With the economy slipping into recession and more than 160,000 American fighting men and women in Iraq combat zones and no end to the war in sight, these are trying times for our nation. Unemployment, underemployment and poverty are afflicting more and more American families who face rising costs for food, health care, gas, heating oil and other expenses. Working families have been hit hard by the skyrocketing costs of sending their children to college and the subprime mortgage crisis while the rich keep getting richer and the poor poorer. Almost 13 million children are poor, with 5.6 million living in extreme poverty. Since 2000, child poverty has increased by 10.7 percent. Currently 9.4 million children lack health insurance; nearly 90 percent of them live in working families. Over the past two years the number of uninsured children has increased by more than one million.
As we celebrate the birthday of Dr. Martin Luther King, Jr., and as we commemorate the 40th anniversary of his Poor People’s Campaign for which I was privileged to serve as counsel and Congressional liaison, it’s instructive to look back at what Dr. King has to tell us. In his sermon, “Remaining Awake Through a Great Revolution,” delivered at the National Cathedral in Washington, D.C., on March 31, 1968, the Sunday before his assassination, he warned us again of the triple threats of racism, excessive materialism and militarism, and called on our rich nation to end poverty.
He told the story of the rich man Dives and the poor man Lazarus and said Dives didn’t go to hell because he was rich; he went to hell because he refused to see and help Lazarus. Dr. King feared America might make the same mistake and said our wealth could be our salvation or our downfall. He said the U.S. had the resources to get rid of poverty. The real question is if we have the will.
“This,” he said, “is America’s opportunity to help bridge the gulf between the haves and the have-nots…. There is nothing new about poverty. What is new is that we now have the techniques and the resources to get rid of poverty. The real question is whether we have the will.”
“In a few weeks some of us are coming to Washington to see if the will is still alive or if it is alive in this nation. We are coming to Washington in a Poor Peoples Campaign. Yes, we are going to bring the tired, the poor, the huddled masses. We are going to bring those who have known long years of hurt and neglect….”
“We are coming to demand that the government address itself to the problem of poverty. We read one day, ‘We hold these truths to be self-evident, that all men are created equal, that they are endowed by their Creator with certain unalienable Rights, that among these are Life Liberty, and the Pursuit of Happiness.’ But if a man doesn’t have a job or an income, he has neither life nor liberty nor the possibility for the pursuit of happiness. He merely exists….”
“And we are coming to engage in dramatic nonviolent action, to call attention to the gulf between promise and fulfillment; to make the invisible visible.”
“We do it this way because it is our experience that the nation doesn’t move around questions of genuine equality for the poor and for Black people until it is confronted massively, dramatically, in terms of direct action.”
Dr.
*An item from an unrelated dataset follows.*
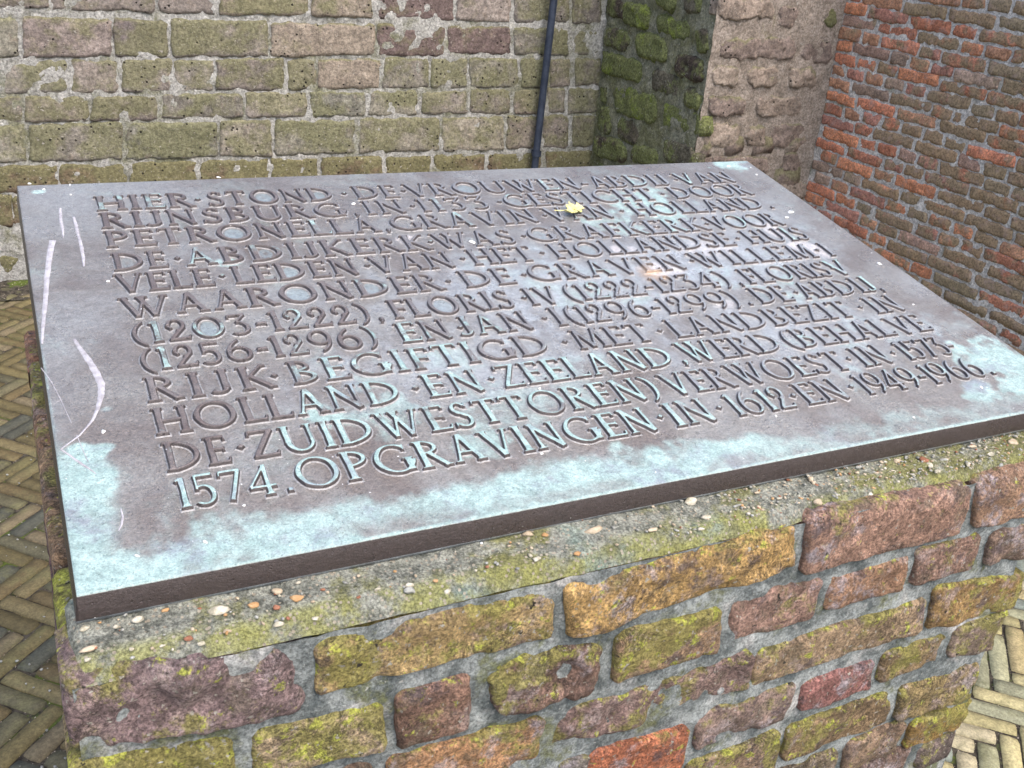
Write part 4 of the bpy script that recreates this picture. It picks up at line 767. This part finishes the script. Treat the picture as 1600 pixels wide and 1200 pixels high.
D('5', .60, [G_stroke((.12, .955), (.54, .955), .10), G_stroke((.12, .99), (.12, .50), .075), G_ring(.25, .32, .30, .33, .125, .075, OR(hp(1, 0, .18), hp(0, -1, -.10))), G_stroke((.11, .56), (.22, .62), .07)])
D('6', .72, [G_ring(.35, .32, .33, .34, .12, .07), G_ring(.62, .34, .60, .72, .12, .07, AND(hp(-1, 0, -.42), hp(0, 1, .34)))], [(.35, .32, .17, .20)])
D('9', .72, [G_ring(.36, .68, .33, .34, .12, .07), G_ring(.09, .66, .60, .72, .12, .07, AND(hp(1, 0, .30), hp(0, -1, -.66)))], [(.36, .68, .17, .20)])
D('7', .58, [G_stroke((.04, .955), (.56, .955), .085), G_stroke((.05, .99), (.035, .82), .055), G_stroke((.52, .97), (.20, .0), .115)])
D('(', .40, [G_ring(.50, .45, .46, .62, .115, .05, hp(-1, 0, -.36))])
D(')', .40, [G_ring(-.10, .45, .46, .62, .115, .05, hp(1, 0, .04))])
D('-', .34, [G_stroke((.04, .43), (.32, .43), .115)])
D('·', .14, [G_stroke((.07 - .06, .5), (.07 + .06, .5), .12)])
D('.', .16, [G_stroke((.02, .06), (.14, .06), .12)])
D(',', .16, [G_stroke((.03, .07), (.15, .07), .12), G_stroke((.12, .06), (.05, -.12), .065)])
def rot45(f, cx, cy):
    c = math.sqrt(.5); return lambda X, Y: f(cx + (X - cx) * c + (Y - cy) * c, cy - (X - cx) * c + (Y - cy) * c)
GL['·'] = (.14, [rot45(GL['·'][1][0], .07, .5)], ())
CELL = .00056; RELIEF = .0034
gm = {}
def glyph(ch):
    if ch in gm: return gm[ch]
    w, fs, pool = GL[ch]
    x = np.arange(-.12 * CAP, (w + .12) * CAP, CELL); y_ = np.arange(-.22 * CAP, 1.14 * CAP, CELL)
    X, Y = np.meshgrid(x, y_, indexing='ij')
    wx = fbm(np.stack([X, Y, X * 0], -1), 90, 2, ord(ch)) * .012          # hand-cut unevenness
    f = OR(*fs)(X / CAP + wx, Y / CAP + wx * .7) * CAP
    h = RELIEF * smooth(f, -.0009, .0006) + .0003 * smooth(f, .001, .003)
    h = h + .00035 - .0008 * smooth(-f, .0017, .0026)
    keep = f > -.0030
    idx = -np.ones(X.shape, int); q = gridq(*X.shape); kq = keep.ravel()[q].all(1); q = q[kq]
    used = np.unique(q); remap = -np.ones(X.size, int); remap[used] = np.arange(len(used))
    V = np.stack([X, Y, h], -1).reshape(-1, 3)[used]
    gm[ch] = mesh('glyph', V, remap[q], M_LETTER); return gm[ch]
rnd = random.Random(12)
pools = []; nl = {'letter': 0}
def patina_at(li, u):
    if li == 11: return .85 if u < .62 else .45
    if li == 10: return .12 if u < .19 else (.75 if u < .66 else .35)
    if li == 9: return .15 if u < .20 else (.72 if u < .72 else .3)
    if li == 8: return .08 if u < .22 else (.62 if u < .44 else .30)
    if li in (9, 10, 11) and u >= .66: return .5
    if li == 7 and .33 < u < .5: return .5
    return .02 + (.45 if rnd.random() < .16 else 0) + max(0, (u - .75)) * .5
for li, (v0, words) in enumerate(TEXT):
    for text, u0, u1 in words:
        if u1 is None:
            w = GL[text][0] * CAP; xs_ = [(text, u0 - (0 if text in '.,' else w / 2), 1.)]
        else:
            gap = .075; nat = sum(GL[c][0] for c in text) + gap * (len(text) - 1)
            k = (u1 - u0) / (nat * CAP); xs_ = []; x = u0
            sx = min(1.14, max(.80, k)); extra = 0
            tot = sum(GL[c][0] for c in text) * CAP * sx; g_ = (u1 - u0 - tot) / max(1, len(text) - 1)
            for c in text: xs_.append((c, x + .01 * CAP, sx)); x += GL[c][0] * CAP * sx + g_
        for c, x, sx in xs_:
            nm = 'letter' if c.isalpha() else 'numeral' if c.isdigit() else 'bracket' if c in '()' else 'punctuation_mark'
            o = put(nm, glyph(c), plaque, (x, v0 + rnd.uniform(-.0004, .0004), .0), (0, 0, rnd.uniform(-.008, .008)), (sx * rnd.uniform(.985, 1.015), rnd.uniform(.985, 1.015), 1))
            o.color = (min(1, patina_at(li, x) + rnd.uniform(-.1, .1)), 0, min(1, max(0, (x - .30) / .45)) * .9, 1)  # blue channel: painted sheen, rising to the right
            for (px, py, pa, pb) in GL[c][2]:
                st = {'O': .9, '0': .9, 'D': .85, '6': .7, '9': .4}.get(c, .5) * rnd.uniform(.5, 1.1)
                if c in 'ABPRGC4' and rnd.random() < .5: st *= .3
                if li < 8: pools.append((x + px * CAP * sx, v0 + py * CAP, pa * CAP * sx, pb * CAP, st))
# --- plate: a fine sheet with rounded border and drafted sides
n, k = 520, 330
us = np.concatenate([[-.003, -.0005, 0], np.linspace(.0016, PW_ - .0016, n), [PW_, PW_ + .0005, PW_ + .003]])
vs = np.concatenate([[-.003, -.0008, 0], np.linspace(.0016, PH_ - .0016, k), [PH_, PH_ + .0005, PH_ + .003]])
U, W_ = np.meshgrid(us, vs, indexing='ij')
h = fbm(np.stack([U, W_, U * 0], -1), 9, 2, 3) * .00012 + fbm(np.stack([U, W_, U * 0], -1), 60, 2, 8) * .00005
lev = {0: -TH, 1: -.0016, 2: -.0004}
def edge_level(i, N):
    j = np.minimum(i, N - 1 - i); return np.where(j == 0, -TH, np.where(j == 1, -.0016, np.where(j == 2, -.0004, 0.)))
el_ = np.minimum(edge_level(np.arange(len(us)), len(us))[:, None], edge_level(np.arange(len(vs)), len(vs))[None, :])
h = np.where(el_ < 0, el_, h)
P = np.stack([U, W_, h], -1)
N3 = np.stack([U, W_, U * 0], -1)
r = np.zeros_like(U)
lowf = fbm(N3, 11, 4, 30); midf = fbm(N3, 30, 5, 31); fin = fbm(N3, 90, 4, 33); strk = fbm(np.stack([U * 5, W_, U * 0], -1), 11, 4, 35)
top_edge = .066 + .026 * lowf + .026 * midf + .010 * fin + .016 * strk - .012 * smooth(U, .45, .9)
band = smooth(top_edge - W_, -.012, .036) * (1 - .45 * smooth(.020 + .01 * midf - W_, -.010, .014) * smooth(midf + lowf, -.5, .2))
streng = .95 - .42 * smooth(U, .62, .82) * (1 - smooth(U, 1.10, 1.16)) - .35 * smooth(U, .06, .12) * (1 - smooth(U, .26, .36)) * smooth(lowf, -.25, .3)
r = np.maximum(r, band * streng)
left = smooth(.045 + .02 * lowf - U, -.01, .02) * smooth(.19 + .03 * lowf - W_, -.02, .05); r = np.maximum(r, left * .85)
r = np.maximum(r, .8 * smooth(.004 - W_, -.002, .002)); r = np.maximum(r, .5 * smooth(.003 - U, -.002, .002) * smooth(.5 - W_, -.1, .2))  # light caught by the front edge, painted as a pale line
for bu, bv, br, ba in BLOBS:
    d = np.sqrt((U - bu) ** 2 + ((W_ - bv) * 1.25) ** 2) / br; r = np.maximum(r, min(1, ba * 1.35) * smooth(1.25 + .9 * midf + .5 * fin - d, -.2, .8))
pool = np.zeros_like(U)
for pu, pv, pa, pb, st in pools:
    d = np.sqrt(((U - pu) / pa) ** 2 + ((W_ - pv) / pb) ** 2); pool = np.maximum(pool, st * smooth(1.12 + .15 * midf - d, 0, .4) * (1 - .35 * smooth(.35 - d, -.1, .3)))
r = np.maximum(r, (.30 + .22 * smooth(U, .25, .6) * (1 - smooth(U, .9, 1.1)) * (1 - smooth(W_, .30, .5))) * smooth(lowf + .5 * midf + .4 * fin, .0, .5))
r = np.where(h < -.001, r * .0, r)
g = np.zeros_like(U)
for bu, bv, br, ba in CREAM:
    d = np.sqrt((U - bu) ** 2 + ((W_ - bv) * 1.6) ** 2) / (br * .9); g = np.maximum(g, ba * smooth(1.0 + .9 * midf - d, -.1, .9))
g *= 1.1
sheen = np.zeros_like(U)  # mask for the painted sky sheen, centre and right of the plate
for bu, bv, ra, rb, ba in ((.62, .36, .30, .16, .8), (.86, .44, .24, .13, .9), (.88, .22, .26, .10, .75), (.45, .24, .2, .09, .6), (1.0, .56, .12, .10, .5)):
    d = np.sqrt(((U - bu) / ra) ** 2 + ((W_ - bv) / rb) ** 2); sheen = np.maximum(sheen, ba * smooth(1.15 + .5 * lowf + .5 * midf + .3 * fin - d, -.1, 1.0))
tint = np.stack([r, g, np.where(h < -.001, 0, pool), np.where(h < -.001, 0, sheen)], -1).reshape(-1, 4)
Q = gridq(len(us), len(vs))
put('plate', mesh('plate', P.reshape(-1, 3), Q, M_PLATE, tint), plaque)
V, Q = bx(-.0028, PW_ + .0028, -.0028, PH_ + .0028, -TH - .003, -TH + .002); put('plate_back', mesh('plate_back', V, Q, M_PLATE, (0, 0, 0, 1), flat=True), plaque)
# rubbed pale scratches
for mk_ in MARKS:
    V = []; Q = []; rr = random.Random(len(mk_))
    P_ = []                       # resample
    for (a, b) in zip(mk_[:-1], mk_[1:]):
        for s in np.linspace(0, 1, 7)[:-1]: P_.append([a[i] * (1 - s) + b[i] * s for i in range(3)])
    P_.append(list(mk_[-1])); P_ = np.array(P_)
    for i in range(len(P_)):
        d = P_[min(i + 1, len(P_) - 1)][:2] - P_[max(i - 1, 0)][:2]; d /= np.linalg.norm(d) + 1e-9; nx_, ny_ = -d[1], d[0]
        wl, wr = P_[i][2] * (1 + rr.uniform(-.12, .12)), P_[i][2] * (1 + rr.uniform(-.12, .12))
        for s, z_ in ((wl, -.0003), (wl * .85, .0005), (-wr * .85, .0005), (-wr, -.0003)): V.append((P_[i][0] + nx_ * s, P_[i][1] + ny_ * s, z_))
    V = np.array(V); Q = gridq(len(P_), 4); c = V.mean(0)
    put('scratch_mark', mesh('scratch_mark', V - c, Q, M_SCRATCH), plaque, tuple(c))
rnd = random.Random(31)
for u_, v_, a, b in FLECKS:
    V, F_ = blob(1, rnd, 2, 1); s = max(a, .0015), max(b, .0012)
    put('white_fleck', mesh('white_fleck', V * np.array((s[0] * .7, s[1] * .7, .0005)), F_, M_WHITE), plaque, (u_, v_, .0003))
# ------------------------------------------------------------------ the yellow leaf
leaf = thing('fallen_leaf', 'small crumpled yellow leaf lying on the third line of the inscription', 'leaf')
c30 = math.cos(math.radians(TILT)); s30 = math.sin(math.radians(TILT))
lu, lv = .753, .590
leaf.location = (lu, lv * c30 - .004 * s30, 1.0 + lv * s30 + .0042); leaf.rotation_euler = (math.radians(TILT), 0, .15)
n = 17; s = np.linspace(-1, 1, n); A_, B_ = np.meshgrid(s, s, indexing='ij')
prof = np.sqrt(np.clip(1 - A_ ** 2, 0, 1)) * (1 - .25 * A_) * (1 + .28 * np.sin(A_ * 16))
X = A_ * .016 + .004 * B_; Y = B_ * prof * .014
Z = .0035 * np.abs(B_) * prof + .002 * np.sin(A_ * 7 + B_ * 4) + .0022
top = np.stack([X, Y, Z], -1).reshape(-1, 3); bot = top - np.array((0, 0, .0004))
Q = gridq(n, n); V = np.concatenate([top, bot]); Q2 = np.concatenate([Q, (Q + n * n)[:, ::-1]])
put('blade', mesh('blade', V, Q2, M_LEAF), leaf)
V, Q = tube([(-.036, .003, .003), (-.028, .001, .0025), (-.018, 0, .003), (0, 0, .0035), (.018, 0, .003)], .0008, 6); put('stalk', mesh('stalk', V, Q, M_LEAF), leaf)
King’s position on the Vietnam War was profoundly prophetic if one just substitutes “Iraq” for “Vietnam.” He warned that the U.S. would continue to have “Vietnams” unless we confronted our deeply ingrained militarism. This is a time when many of our sons and daughters and husbands and wives are bogged down in a military quagmire in Iraq, and recruits aged 17 and up are currently given bonuses of thousands of dollars to enlist in the Army, many of whom are having a hard time finding employment in today’s economy. Dr. King makes us mindful of the misguided priorities of a nation whose poor children are being sent to war and its poor children of color to prison rather than to college and good paying jobs at home. With the amount we spent in Iraq last year, all children and pregnant women could be provided with access to comprehensive health coverage and every poor child in America could be lifted out of poverty, and we would still have $65 billion left over.
Just as he decried how the Vietnam War “has played havoc with our domestic destinies” including the need to eradicate poverty in 1968, so the Iraq war is stealing from our children and families the health care, education, housing and food they need to survive and thrive now.
“We have alienated ourselves from other nations so we end up morally and politically isolated in the world,” Dr. King said 40 years ago. These words ring true today.
So many of us love to celebrate Martin Luther King, Jr. It is time to follow him. We ignore his truths at individual and national peril.